1) Most hedge fund jobs I have seen were for junior analysts to work for a senior analyst or PM - by the time I was being approached, it seemed like a step down in seniority

2) I saw pathways at my current bank to gain more seniority, responsibility and comp, so I was never in a hurry to leave

3) I genuinely like client interaction - obviously there is less of that in a buyside role. I like debating scenarios with a wide variety of clients. I also like traveling to meet companies and clients, marketing meetings, etc. I enjoy many aspects of the job.

4) I am sensitive to quality of firm - there aren't a ton of hedge funds I would really be gung ho about working for

5) Hedge funds, mutual funds are always options down the road. So are other corporate jobs.

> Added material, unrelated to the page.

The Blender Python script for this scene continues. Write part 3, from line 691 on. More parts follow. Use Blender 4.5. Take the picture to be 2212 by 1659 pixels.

Most of these answers boil down to personal preference. I enjoy the job, the bank has sought to give me more responsibility and pay, and I don't necessarily think the grass is greener (for me).

One thing to note for you guys is the fact that I have worked for so long on the sell side may actually make me less attractive to some buyside firms at this point, especially those that want more junior talent, so if you want to go to the buyside, it's best to jump after one or two years.